I am going to develop a server application to provide the functionality of a book keeping software in tomcat server. I can think of two ways to achieve this.

  1. Creating a single web application – Let's say we have to provide invoice management, user management and report management. All these logic is bound to this single web application. Functionalities will be separated by package structure.
  2. Creating multiple web applications – Create separate web app to provide each functionality. ex: single web application for invoice management, another single web app for user management and so on.

One advantage I can think of creating multiple web apps for each functionality is loose coupling. ex: Developer doesn't want to concentrate on invoice related things when he develops on user management module etc. Another advantage is if one customer wants only a sub set of all the features available, We can remove other web apps easily and provide a solution quickly. I wanted to know pros and cons of these two approaches before going to implementation.

Best Answer

If you want to go for maximum scalability you could go for several apps, for example (but not necessarily) implementing the principle of microservices.

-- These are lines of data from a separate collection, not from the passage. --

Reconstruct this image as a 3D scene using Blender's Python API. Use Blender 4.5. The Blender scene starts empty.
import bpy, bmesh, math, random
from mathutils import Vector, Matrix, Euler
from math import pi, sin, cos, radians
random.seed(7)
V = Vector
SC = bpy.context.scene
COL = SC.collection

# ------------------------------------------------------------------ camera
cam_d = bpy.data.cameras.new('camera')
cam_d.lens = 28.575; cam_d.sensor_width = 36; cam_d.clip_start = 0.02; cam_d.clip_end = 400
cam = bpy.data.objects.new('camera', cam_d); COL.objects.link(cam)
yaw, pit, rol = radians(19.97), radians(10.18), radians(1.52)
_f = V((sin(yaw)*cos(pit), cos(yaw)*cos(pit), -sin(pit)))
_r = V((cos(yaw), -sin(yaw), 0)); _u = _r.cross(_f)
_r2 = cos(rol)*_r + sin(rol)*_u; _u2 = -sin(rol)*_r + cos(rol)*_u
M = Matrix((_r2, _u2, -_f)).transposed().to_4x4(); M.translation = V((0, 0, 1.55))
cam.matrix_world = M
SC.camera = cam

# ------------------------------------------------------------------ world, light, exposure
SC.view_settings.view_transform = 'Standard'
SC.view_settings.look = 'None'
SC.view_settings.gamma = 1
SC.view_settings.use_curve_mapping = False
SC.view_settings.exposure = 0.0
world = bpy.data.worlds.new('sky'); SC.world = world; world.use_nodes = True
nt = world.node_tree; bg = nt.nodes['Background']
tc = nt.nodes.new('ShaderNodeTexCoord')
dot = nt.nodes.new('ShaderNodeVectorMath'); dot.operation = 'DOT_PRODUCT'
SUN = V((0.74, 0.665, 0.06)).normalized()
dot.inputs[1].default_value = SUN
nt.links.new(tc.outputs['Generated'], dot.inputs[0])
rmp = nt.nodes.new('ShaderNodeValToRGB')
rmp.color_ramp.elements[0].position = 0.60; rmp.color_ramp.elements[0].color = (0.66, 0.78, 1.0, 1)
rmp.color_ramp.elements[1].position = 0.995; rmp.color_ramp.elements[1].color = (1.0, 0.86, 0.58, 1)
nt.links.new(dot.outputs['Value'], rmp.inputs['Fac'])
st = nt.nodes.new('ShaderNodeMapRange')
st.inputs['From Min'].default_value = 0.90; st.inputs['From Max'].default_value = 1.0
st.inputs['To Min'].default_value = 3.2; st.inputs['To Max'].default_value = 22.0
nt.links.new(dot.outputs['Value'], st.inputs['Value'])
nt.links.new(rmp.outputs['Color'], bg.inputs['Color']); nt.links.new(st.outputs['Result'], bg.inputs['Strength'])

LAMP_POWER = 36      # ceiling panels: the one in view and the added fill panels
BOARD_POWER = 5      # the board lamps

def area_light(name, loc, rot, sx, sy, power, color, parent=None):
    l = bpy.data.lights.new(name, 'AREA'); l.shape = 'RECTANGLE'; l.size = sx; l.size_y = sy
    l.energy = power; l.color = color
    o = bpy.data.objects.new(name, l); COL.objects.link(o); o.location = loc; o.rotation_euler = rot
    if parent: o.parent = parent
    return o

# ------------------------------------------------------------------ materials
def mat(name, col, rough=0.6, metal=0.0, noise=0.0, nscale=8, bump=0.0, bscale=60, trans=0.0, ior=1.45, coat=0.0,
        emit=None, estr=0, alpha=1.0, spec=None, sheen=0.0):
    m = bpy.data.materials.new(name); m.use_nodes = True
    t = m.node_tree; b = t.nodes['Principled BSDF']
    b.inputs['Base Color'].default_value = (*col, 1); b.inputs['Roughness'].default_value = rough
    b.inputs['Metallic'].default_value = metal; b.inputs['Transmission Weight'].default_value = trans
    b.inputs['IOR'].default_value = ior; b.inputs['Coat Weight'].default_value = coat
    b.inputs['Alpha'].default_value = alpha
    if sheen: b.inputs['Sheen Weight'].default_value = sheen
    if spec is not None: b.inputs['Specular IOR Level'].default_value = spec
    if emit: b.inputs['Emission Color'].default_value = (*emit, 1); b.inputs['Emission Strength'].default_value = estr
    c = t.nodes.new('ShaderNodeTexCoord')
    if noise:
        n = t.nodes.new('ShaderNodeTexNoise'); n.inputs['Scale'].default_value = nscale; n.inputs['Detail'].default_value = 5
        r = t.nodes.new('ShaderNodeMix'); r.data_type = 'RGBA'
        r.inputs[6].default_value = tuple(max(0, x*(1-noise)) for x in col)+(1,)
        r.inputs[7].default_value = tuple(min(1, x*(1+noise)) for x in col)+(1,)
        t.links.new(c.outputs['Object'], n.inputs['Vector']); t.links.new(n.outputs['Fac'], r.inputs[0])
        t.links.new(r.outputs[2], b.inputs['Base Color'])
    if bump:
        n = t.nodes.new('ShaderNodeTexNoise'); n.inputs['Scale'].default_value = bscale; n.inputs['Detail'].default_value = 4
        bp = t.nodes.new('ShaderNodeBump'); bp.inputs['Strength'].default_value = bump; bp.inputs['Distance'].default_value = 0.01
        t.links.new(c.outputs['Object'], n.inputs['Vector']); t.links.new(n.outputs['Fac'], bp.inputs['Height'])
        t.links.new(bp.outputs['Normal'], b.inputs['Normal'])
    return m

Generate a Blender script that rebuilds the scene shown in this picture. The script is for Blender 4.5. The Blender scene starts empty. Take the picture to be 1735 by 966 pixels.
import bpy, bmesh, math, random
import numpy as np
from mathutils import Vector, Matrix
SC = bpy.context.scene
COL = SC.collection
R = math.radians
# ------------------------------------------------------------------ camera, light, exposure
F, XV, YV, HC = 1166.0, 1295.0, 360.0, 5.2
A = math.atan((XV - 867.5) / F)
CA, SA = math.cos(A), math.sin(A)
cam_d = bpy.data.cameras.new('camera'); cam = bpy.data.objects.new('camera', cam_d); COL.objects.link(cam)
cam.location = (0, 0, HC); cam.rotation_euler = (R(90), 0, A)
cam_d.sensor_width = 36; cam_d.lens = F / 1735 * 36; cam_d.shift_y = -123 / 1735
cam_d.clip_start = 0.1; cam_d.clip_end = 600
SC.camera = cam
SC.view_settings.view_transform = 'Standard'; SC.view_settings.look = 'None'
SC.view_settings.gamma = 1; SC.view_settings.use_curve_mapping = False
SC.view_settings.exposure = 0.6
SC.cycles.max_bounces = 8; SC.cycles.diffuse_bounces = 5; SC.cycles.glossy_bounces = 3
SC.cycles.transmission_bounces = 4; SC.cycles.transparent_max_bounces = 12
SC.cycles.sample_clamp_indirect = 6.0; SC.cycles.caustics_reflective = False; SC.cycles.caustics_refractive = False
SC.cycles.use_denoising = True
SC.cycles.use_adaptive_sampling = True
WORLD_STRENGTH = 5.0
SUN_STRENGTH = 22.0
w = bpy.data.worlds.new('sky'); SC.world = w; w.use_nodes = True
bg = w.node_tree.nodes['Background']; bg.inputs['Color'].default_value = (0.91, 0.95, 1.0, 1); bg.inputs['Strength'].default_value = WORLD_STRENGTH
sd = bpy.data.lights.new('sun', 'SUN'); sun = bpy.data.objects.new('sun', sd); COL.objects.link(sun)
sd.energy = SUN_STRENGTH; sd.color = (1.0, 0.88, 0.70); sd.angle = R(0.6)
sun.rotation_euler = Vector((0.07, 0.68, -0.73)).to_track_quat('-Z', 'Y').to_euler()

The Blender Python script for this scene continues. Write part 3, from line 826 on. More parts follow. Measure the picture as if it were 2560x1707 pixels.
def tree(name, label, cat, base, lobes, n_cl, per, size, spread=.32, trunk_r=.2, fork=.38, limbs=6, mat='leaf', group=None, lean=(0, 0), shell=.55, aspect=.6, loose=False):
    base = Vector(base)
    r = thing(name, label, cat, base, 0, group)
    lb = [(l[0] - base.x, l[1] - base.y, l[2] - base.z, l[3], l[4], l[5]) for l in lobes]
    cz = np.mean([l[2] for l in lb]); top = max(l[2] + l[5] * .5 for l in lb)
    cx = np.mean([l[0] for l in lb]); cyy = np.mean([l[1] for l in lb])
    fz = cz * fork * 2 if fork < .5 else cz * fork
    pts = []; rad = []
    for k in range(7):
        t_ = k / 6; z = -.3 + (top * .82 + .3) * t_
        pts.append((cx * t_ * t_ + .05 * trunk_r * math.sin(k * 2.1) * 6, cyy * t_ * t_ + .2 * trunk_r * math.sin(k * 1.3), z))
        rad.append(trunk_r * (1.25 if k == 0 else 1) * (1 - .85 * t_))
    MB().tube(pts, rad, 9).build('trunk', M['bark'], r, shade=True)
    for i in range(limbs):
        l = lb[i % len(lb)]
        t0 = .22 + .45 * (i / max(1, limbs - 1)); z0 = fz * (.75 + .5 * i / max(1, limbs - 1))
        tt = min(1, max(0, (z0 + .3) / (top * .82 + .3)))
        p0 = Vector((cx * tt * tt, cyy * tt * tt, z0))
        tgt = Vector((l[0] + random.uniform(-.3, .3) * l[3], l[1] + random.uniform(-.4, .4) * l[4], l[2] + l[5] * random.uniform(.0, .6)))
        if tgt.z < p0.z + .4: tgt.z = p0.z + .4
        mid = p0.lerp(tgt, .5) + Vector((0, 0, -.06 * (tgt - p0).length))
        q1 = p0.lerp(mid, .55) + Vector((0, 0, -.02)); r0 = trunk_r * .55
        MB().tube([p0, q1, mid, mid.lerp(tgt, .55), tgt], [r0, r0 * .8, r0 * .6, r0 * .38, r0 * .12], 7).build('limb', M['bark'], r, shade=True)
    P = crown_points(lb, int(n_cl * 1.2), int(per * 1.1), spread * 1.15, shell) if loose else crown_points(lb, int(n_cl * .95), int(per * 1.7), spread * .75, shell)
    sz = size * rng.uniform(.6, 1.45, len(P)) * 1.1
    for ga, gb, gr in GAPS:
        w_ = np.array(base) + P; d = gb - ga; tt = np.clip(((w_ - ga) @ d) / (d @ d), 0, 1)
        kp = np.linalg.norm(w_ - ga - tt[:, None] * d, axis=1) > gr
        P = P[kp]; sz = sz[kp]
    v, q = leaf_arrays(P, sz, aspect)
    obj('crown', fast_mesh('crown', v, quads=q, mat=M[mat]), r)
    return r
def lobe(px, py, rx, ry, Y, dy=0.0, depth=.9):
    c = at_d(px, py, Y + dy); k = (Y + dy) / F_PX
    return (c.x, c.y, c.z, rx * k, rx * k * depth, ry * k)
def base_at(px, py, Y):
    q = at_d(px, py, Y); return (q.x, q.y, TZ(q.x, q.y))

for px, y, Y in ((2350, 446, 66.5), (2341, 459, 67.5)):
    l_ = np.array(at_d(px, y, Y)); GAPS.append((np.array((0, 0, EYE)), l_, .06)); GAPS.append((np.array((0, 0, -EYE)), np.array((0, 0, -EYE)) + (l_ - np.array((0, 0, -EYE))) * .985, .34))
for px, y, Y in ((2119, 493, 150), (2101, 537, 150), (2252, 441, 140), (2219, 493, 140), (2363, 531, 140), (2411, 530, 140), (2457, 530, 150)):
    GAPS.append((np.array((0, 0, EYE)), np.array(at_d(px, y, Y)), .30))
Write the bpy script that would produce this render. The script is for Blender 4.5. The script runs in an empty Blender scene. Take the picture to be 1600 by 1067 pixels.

Having several apps, allows you to spread the apps more easily accross several web servers, or containers (like Docker or Microsoft's nanoserver) to quickly manage an internet level load peak. In this respect, the monolithic app is not such a good idea anymore for the web.

In both case, you have still the choice of the database and data model: you could for example let several apps connect to the same database. THis has the advantage of realtime synchronisation and consistency. However this will also become the main bottleneck and obstacle to scalability.

This is precisely an aspect promoted by the microservice architecture: each "service" ("app") its own database, so that each "service" could also evolve at its own pace with less risk of breaking data structures used by other apps/functions.